When Dr. Melvin R. Gilmore was hired in 1929, he was instructed to develop a laboratory for the identification of archaeological plant remains from North America. At the time, this laboratory became unique in the world. To create the laboratory, Gilmore had to assemble a comparative collection of taxonomically authenticated wood, seeds, and domesticated plant parts and files about their uses by American Indians. His task was enabled with the addition, in 1931, of Dr. Volney H. Jones, first as an assistant and later his successor in the laboratory. Together, they built the largest ethnobotanical collection in North America. The collections in the laboratory continue to grow in North America and elsewhere in the world where the Museum conducts archaeological research as generations of graduate students submit plant material collected during their investigations.
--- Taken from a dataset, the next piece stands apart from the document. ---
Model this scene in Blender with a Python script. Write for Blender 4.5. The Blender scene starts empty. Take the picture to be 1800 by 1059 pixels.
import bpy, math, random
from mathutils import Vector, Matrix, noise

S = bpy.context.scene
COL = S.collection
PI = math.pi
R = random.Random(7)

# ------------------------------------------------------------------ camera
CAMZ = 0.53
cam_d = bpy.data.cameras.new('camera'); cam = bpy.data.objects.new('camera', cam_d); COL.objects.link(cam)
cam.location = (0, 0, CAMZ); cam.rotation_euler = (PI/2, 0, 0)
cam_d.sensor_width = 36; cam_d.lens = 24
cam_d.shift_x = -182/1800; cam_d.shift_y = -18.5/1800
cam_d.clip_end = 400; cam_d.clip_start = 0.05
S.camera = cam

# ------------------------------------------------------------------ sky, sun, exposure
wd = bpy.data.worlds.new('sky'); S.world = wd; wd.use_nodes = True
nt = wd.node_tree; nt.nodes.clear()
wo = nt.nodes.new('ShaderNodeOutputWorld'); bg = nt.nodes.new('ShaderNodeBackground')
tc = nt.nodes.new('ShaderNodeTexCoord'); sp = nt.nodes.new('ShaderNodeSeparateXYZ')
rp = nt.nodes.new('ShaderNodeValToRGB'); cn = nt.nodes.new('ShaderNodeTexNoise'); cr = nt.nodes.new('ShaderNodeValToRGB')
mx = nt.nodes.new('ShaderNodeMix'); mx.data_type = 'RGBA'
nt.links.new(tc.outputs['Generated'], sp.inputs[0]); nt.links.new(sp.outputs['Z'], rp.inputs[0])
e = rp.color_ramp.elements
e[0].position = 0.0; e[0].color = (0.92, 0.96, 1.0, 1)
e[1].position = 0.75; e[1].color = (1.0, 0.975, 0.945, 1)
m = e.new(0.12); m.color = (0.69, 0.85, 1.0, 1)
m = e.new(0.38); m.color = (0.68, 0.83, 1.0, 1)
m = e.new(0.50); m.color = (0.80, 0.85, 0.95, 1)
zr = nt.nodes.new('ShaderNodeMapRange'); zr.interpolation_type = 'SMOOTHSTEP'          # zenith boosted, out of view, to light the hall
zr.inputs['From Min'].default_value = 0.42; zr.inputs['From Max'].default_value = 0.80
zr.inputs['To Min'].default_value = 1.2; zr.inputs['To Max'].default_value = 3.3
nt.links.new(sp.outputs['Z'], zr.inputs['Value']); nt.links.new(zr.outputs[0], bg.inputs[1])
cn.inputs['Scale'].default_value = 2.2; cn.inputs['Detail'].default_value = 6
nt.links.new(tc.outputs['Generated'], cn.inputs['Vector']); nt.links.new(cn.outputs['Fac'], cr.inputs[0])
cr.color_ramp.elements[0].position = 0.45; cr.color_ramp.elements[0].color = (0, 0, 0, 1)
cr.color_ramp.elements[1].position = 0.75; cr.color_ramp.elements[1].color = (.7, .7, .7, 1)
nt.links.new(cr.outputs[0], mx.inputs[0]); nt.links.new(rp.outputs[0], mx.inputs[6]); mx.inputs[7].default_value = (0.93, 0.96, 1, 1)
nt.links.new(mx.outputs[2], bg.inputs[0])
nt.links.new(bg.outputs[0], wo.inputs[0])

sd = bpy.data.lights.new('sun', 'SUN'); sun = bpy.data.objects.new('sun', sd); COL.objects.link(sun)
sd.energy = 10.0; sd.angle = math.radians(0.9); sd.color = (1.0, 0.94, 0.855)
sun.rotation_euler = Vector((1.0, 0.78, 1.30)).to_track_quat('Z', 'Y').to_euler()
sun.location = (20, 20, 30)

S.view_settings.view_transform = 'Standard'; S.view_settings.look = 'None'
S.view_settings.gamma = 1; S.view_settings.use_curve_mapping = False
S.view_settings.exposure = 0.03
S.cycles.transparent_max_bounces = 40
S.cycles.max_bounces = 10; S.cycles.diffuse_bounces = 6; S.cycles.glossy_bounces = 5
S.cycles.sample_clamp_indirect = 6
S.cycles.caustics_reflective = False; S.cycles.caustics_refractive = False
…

One of the earliest research projects conducted at the Ethnobotanical Laboratory began in 1954 and continued until 2004. The project, an initiative started by Volney Jones, was to create a "Compendium of Data on Economic Botany of the Southwest." Through funding by the University's Graduate School, Vorsila Boher and Jones were able to start a punch card system for creating a taxonomic list of economic plants from the Southwest that could then be cross-indexed by native tribe and category of use. For over 30 years and through various funding sources, data were collected by using the punch card technology. Finally, in 2004, Richard I. Ford, the Director of the Ethnobotany Laboratory, began the long and arduous task of digitizing the information. The result of over 4 years of work has culminated with the creation of the "Southwest Traditional Ethnic Group Plant Use Database". Please click here (pdf file) for more information on the history of the creation of the database and its importance in ethnobotanical research. To access and search the database, please click the link below:

Search the Southwest Traditional Ethnic Group Plant Use Database

The Ethnobotany Laboratory remains unique because of its extensive collection of archaeological and systematic comparative plant parts from around the world and the ethnographic examples of how these plants are collected, stored, processed, and utilized by traditional cultures. The ethnobotanical collections are used in formal courses and for individual research. Annually, some 30 external visitors consult the ethnobotanical collections for research.

The research results from use of the collections are numerous and varied. Many research papers have been published and the Ethnobotanical Laboratory Report series lists 596 papers that use the collection to confirm archaeological plant identifications and their interpretation. The ethnobotanical collections are used throughout the year for dissertation research and for undergraduate Honors thesis.